As a profession, coaching is coming of age. But disagreements still exist on the definition of coaching, the qualifications required, the standards and ethics, and whether there is to be a governing body. Organisations and individuals have worked to resolve some of these issues, and that process will continue. Behind all this, however, lies the question: could the coaching profession be the first industry to truly demonstrate a collaborative approach in everything they do? Movement in this direction is what will have to occur in the world of work if corporate social responsibility is to become a reality. The fledgling coaching industry could become the role model for this process.

Stuart Duff
Head of development, Pearn Kandola occupational psychologists

Coaching institutions will need to establish clear guidelines on the minimum standards of coaching skills.
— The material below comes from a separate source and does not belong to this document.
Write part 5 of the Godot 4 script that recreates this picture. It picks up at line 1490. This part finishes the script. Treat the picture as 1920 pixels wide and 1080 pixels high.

We will have to be able to answer the question “what are the skills that help to define a professional coaching relationship, rather than one-to-one training or advice-giving?”  Another challenge is working with organisations to measure the true benefit of coaching. In my view, we still shy away from validating coaching perhaps because we all know it is a powerful process, but equally because we may be exposed to hard truths in measuring the impact, such as short-term motivational gains rather than long-term performance improvements. But the biggest challenge, in my view, is not losing our “edge” in terms of the value of services we offer. Coaching will apply as much in 20 years’ time as it does now – more so probably. To sustain the growth seen over the past 10 years, coaches will need to be flexible to adapt to changes in organisational life. We will need to continue to stretch ourselves through our use of technologies, our attitudes to different working patterns, our understanding of diversity within organisations and our wider knowledge of global organisational challenges.

Jan Wiese
Senior HR consultant, HR Norge, Norway

When it comes to the coaching profession, rather than internal coaches or coaching managers, credentialling/certification draws a lot of attention. A number of organisations are struggling to become the most influential in this respect. In Norway, the best publicised is the International Coach Federation. Many coaches are trying to get into the market in Oslo. Newcomers are likely to have a hard time. Those who succeed will probably be the professionals who combine coaching with other HR-related activities, such as consultancy or training. Credentialling/certification is linked to how the customers will act how they execute quality recruitment of external coaches. The certification is a guarantee of quality. CIPD, HR Norge and similar organisations must train people in good recruitment. I believe the coaching profession benefits from being part-time. I think we should support coaches who work in this way.

Professor Stephen Palmer
Centre for Stress Management

One of the main issues is the acceptance of regular supervision for coaches. Public and professional awareness of this needs to be raised. Published articles on its benefits would be one way of raising it as an important issue.

Alison Hardingham
Director, business psychology, Yellow Dog Consulting

The top issues include: the regulation of coaching activities; how companies can know who will be an effective and ethical coach; how the effectiveness of coaching can be measured; what it is that makes for effective coaching; and where we can find good-quality academic research into coaching.

David Clutterbuck
Co-founder, European Mentoring and Coaching Council

The key themes for the profession include creating a coaching culture, supervision and accreditation, and team coaching. Organisations need to ask themselves: when should coaching be internally or externally resourced; how coach capability and performance can be assessed; how organisational learning can be extracted without damaging confidentiality; how coaching can be linked with other developmental activities and business strategy; and how a broad culture of coaching can be developed.